The Michigan wine industry has been around long enough now to work out these growing pains. We have years of experience and have honed our farming and vintner skills. This hard work has paid off, as I mentioned, in international awards. Michigan wines routinely receive excellent independent reviews like this, and this, and this.

While the awards and rave reviews have been great, they haven’t moved the needle enough. In the highly competitive wine business, a poor reputation is incredibly difficult to overcome.

So what’s the Next Idea?

To put it bluntly, we need everyone’s help. When we appreciate and celebrate our own wine in Michigan, it will be so much easier for the rest of the country (and the world) to follow our lead.  There are a few ideas that we think could get us going in the right direction.

Let’s start with changing Michigan Wine Month. Right now, it’s April.

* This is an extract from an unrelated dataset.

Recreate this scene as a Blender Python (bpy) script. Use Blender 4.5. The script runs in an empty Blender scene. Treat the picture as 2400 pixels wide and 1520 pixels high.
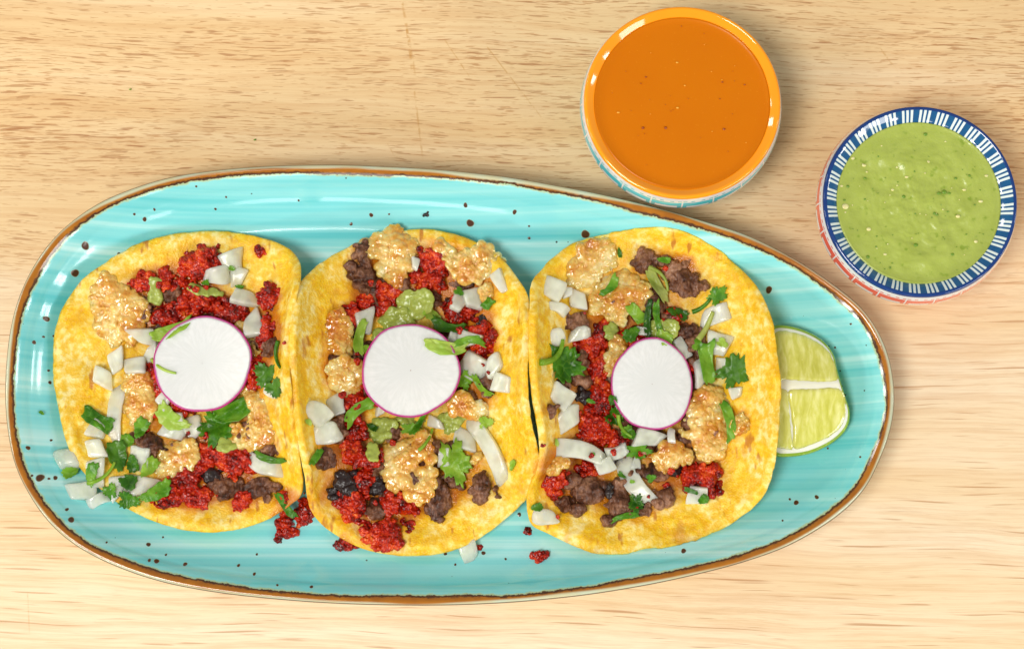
import bpy, bmesh, math, random
import numpy as np
from mathutils import Vector, Matrix

random.seed(7)
rng = np.random.default_rng(7)
S = bpy.context.scene
COL = S.collection

# ------------------------------------------------------------------ camera, world, lights, exposure
TILT = math.radians(8.0)
DIST = 0.875
FPX = 5000.0                      # focal length in photo pixels (2400 wide) = 75 mm
cam_d = bpy.data.cameras.new('camera')
cam_d.lens = 75.0; cam_d.sensor_width = 36.0; cam_d.clip_start = 0.01; cam_d.clip_end = 20
cam = bpy.data.objects.new('camera', cam_d)
cam.location = (0, -DIST * math.sin(TILT), DIST * math.cos(TILT))
cam.rotation_euler = (TILT, 0, 0)
COL.objects.link(cam); S.camera = cam

W = bpy.data.worlds.new('World'); S.world = W; W.use_nodes = True
bg = W.node_tree.nodes['Background']
bg.inputs[0].default_value = (1.0, 0.985, 0.96, 1); bg.inputs[1].default_value = 0.34

def area(name, loc, sx, sy, power, col=(1, .978, .925), target=(0, 0, 0)):
    d = bpy.data.lights.new(name, 'AREA'); d.shape = 'RECTANGLE'; d.size = sx; d.size_y = sy
    d.energy = power; d.color = col
    o = bpy.data.objects.new(name, d); o.location = loc
    o.rotation_euler = (Vector(target) - Vector(loc)).to_track_quat('-Z', 'Y').to_euler()
    COL.objects.link(o); return o
area('softbox_key', (-0.75, -0.62, 2.15), 0.72, 0.72, 37.0)
area('softbox_fill', (1.25, -1.05, 0.85), 0.60, 0.45, 8.0)
for k, (az, el, pw) in enumerate(((-83, 20, .45), (-98, 20, .45), (-128, 22, 2.6), (-136, 20, 2.6), (-152, 20, 1.6), (176, 19, 2.0), (186, 19, 2.0), (162, 19, 1.0), (148, 19, 1.0), (-54, 22, 1.0), (-30, 19, 1.2), (-14, 19, 1.2), (4, 19, 1.2))):
    az, el = math.radians(az), math.radians(el); r = 1.7
    area('wall_lamp', (r * math.cos(el) * math.cos(az), r * math.cos(el) * math.sin(az), r * math.sin(el)), .15, .15, pw)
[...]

While we’re happy to have a month in which to celebrate, a cold, spring one doesn’t exactly evoke images of lush vines with dangling fruit waiting to be plucked, pressed and barreled. What about a greener month, governor?  

While the awards and rave reviews have been great, they haven't moved the needle enough. In the highly competitive wine business, a poor reputation is incredibly difficult to overcome.

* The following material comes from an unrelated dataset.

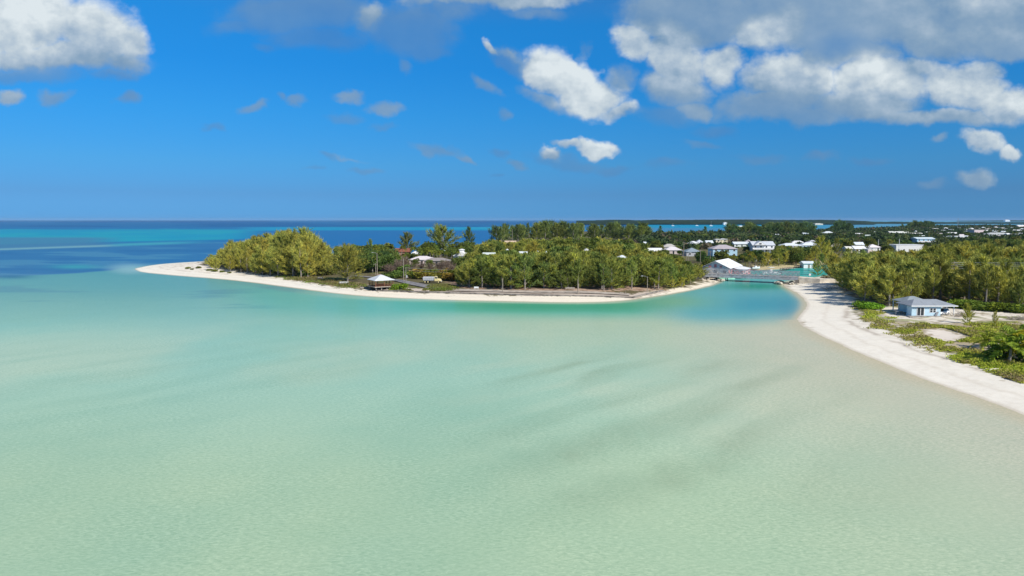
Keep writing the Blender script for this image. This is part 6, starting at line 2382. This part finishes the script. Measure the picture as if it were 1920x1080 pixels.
# --- the wooded town across the creek: nearest trees one by one, the far wood as one mass
TOWN = [(1200, 505), (1318, 505), (1400, 494), (1500, 486), (1640, 480), (1760, 474), (1950, 466), (1950, 443), (1700, 447), (1500, 447), (1215, 452)]
grove(TOWN, 12.5, 14, ['broad', 'broad', 'cas', 'broadfar'], (4.5, 8.5), lambda u, v, x, y, r: "dark green tree among the houses %s" % ("left of the pink building" if u < 1330 else "between the pink building and the big balcony house" if u < 1420 else "right of the big balcony house" if u < 1600 else "near the long flat roofed building" if u < 1740 else "in the scrub above the right grove"), "tree",
      "trees among the houses of the town", ((.62, .78, .9), (.5, .68, .85), (.8, .88, .9), (.9, .85, .9), (1.1, .92, .9)), None, (1.1, 1.6), limit=285)
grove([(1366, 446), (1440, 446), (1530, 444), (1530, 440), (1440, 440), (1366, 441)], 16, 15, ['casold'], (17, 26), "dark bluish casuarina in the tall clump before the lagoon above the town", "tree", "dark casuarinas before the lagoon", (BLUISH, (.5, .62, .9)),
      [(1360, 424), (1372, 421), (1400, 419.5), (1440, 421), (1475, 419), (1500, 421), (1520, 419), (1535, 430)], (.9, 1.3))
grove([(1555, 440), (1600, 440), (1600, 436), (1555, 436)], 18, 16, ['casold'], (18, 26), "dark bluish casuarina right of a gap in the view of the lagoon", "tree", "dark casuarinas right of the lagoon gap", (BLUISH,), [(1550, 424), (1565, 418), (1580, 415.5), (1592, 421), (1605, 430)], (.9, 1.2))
grove([(1688, 433), (1750, 432), (1750, 429.5), (1688, 430.5)], 26, 17, ['casold'], (18, 28), "dark tree of the distant tall clump left of the far town", "tree", "distant tall dark clump", (BLUISH, (.45, .58, .85)), [(1680, 424), (1695, 419), (1720, 415.5), (1740, 415.5), (1752, 421)], (1.2, 1.7))


def far_wood():
    """woodland beyond the houses, too many and too far to count: one mass of tree crowns"""
    rng = np.random.default_rng(99)
    pts = scatter([(1190, 466), (1330, 468), (1500, 466), (1700, 462), (1960, 458), (2150, 424.6), (1760, 427), (1560, 436), (1440, 440), (1300, 443), (1200, 444)], 14.5, 31)
    Vs, K = [], []
    rr = random.Random(4)
    for (x, y) in pts:
        R_ = rr.uniform(3.6, 6.8) * (1 + y / 4200)
        h = clear_height(x, y, rr.uniform(4.5, 8.5), R_)
        if h < 2.0:
            continue
        n = int(90 if y < 900 else 60 if y < 1500 else 36)
        d = unit(rng.normal(size=(n, 3)))
        d[:, 2] = np.abs(d[:, 2])
        P = np.array([x, y, LAND + h * .18]) + d * np.array([R_, R_, h * .82]) * rng.uniform(.72, 1.08, n)[:, None]
        Vs.append((P, np.full(n, R_)))
        K.append(np.full(n, rr.random()))
    P = np.concatenate([a for a, _ in Vs])
    Rr = np.concatenate([b for _, b in Vs])
    kk = np.concatenate(K)
    dv = unit(rng.normal(size=P.shape) + np.array([0, 0, .3]))
    sz = rng.uniform(.16, .34, len(P)) * Rr
    Vv, F = quads_from(P, dv, sz * 1.3, sz, rng, .6)
    me = np_mesh("woodland", Vv, F)
    c = np.array((.045, .082, .040)) + (np.array((.115, .14, .055)) - np.array((.045, .082, .040))) * kk[:, None]
    c = np.where((kk > .92)[:, None], np.array((.17, .14, .09)), c) * rng.uniform(.8, 1.15, len(kk))[:, None]
    fattr(me, "kcol", np.repeat(c, 4, axis=0))
    tag(link("woodland", me, bpy.data.materials["cover leaves"]), kind='stuff')
    NCOUNT['far wood'] = len(pts)


far_wood()
plant_all()
print("PLANTS", NCOUNT, len(bpy.data.objects))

The Michigan Grape and Wine Industry Council was established in 1985. It is our most devoted promoter, but its effectiveness is limited without more funding to scratch deeper than just the surface of our growing and maturing industry.

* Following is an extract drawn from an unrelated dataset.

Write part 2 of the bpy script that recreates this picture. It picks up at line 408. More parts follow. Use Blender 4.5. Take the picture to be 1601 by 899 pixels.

At the very least, Michigan wines should be served at state government functions where wine is included. Politicians and lobbyists could show off their Michigan pride even more by serving them at fundraisers and networking dinners.

We, as Michigan winemakers,  have to get more organized and offer more tours and tastings to Michigan-based sommeliers and members of the Michigan Restaurant Association. We could develop a package of incentives for Michigan restaurants and wine distributors that visit our wineries, learn our stories and feature our products. As more restaurants celebrate the local food trend, why not pair these dishes with local wines too? Think about how much our reputation would soar if more of our restaurants proudly served Michigan wines.

Lastly, if you have been avoiding Michigan wines because you think they’re cheap or of poor quality, please try them again.  Heck, have some fun and taste them blind next to your old standbys. Cover the bottles with brown bags, taste the differences, and then prepare to be gob-smacked. We think you will be converted.

If you don’t drink wine, or you’re a teetotaler, then why care about Michigan wine?  Simple answer: It raises the bar for everyone. Viticulture promotes sustainable farming practices and preserves agricultural land. The Michigan wine industry directly employs more than 5,000 people and entertains thousands more every year.  And a great wine region attracts loads of tourists, just ask residents of Napa Valley, Bordeaux and Tuscany.

A vineyard on Michigan's Leelanau Peninsula.
Credit Flickr/Joey Lax-Salinas

Not to be overlooked is the prestige factor in wine. Michigan produces great cherries, but let’s face it, that doesn’t carry the same weight. A fine wine is a work of art, and a sense of pride comes to those who produce it consistently. Pride is an attractive force. While the Napa wine region’s proximity to Silicon Valley is of course not the reason for the tech center’s immense success, it certainly hasn’t hurt the region’s attractiveness to have world-renown vineyards nearby. 

There’s all this talk about how we create the next Silicon Valley in Michigan. What about the next Napa Valley? Nearly 40 years ago, French winemakers scoffed and ridiculed California vintners for trying their hand at making Chardonnay, Merlot and Cabernet Sauvignon. Who’s laughing now?

We have long been proud of our forests, our lakes, our rivers – our Pure Michigan. It’s time that our wines be included and celebrated, as well. As we seek to recover from the economic downturn and build a better Michigan, a little extra pride can go a long way.

Bill and Susan Braymer are the owners of Laurentide Winery in Lake Leelanau, Michigan.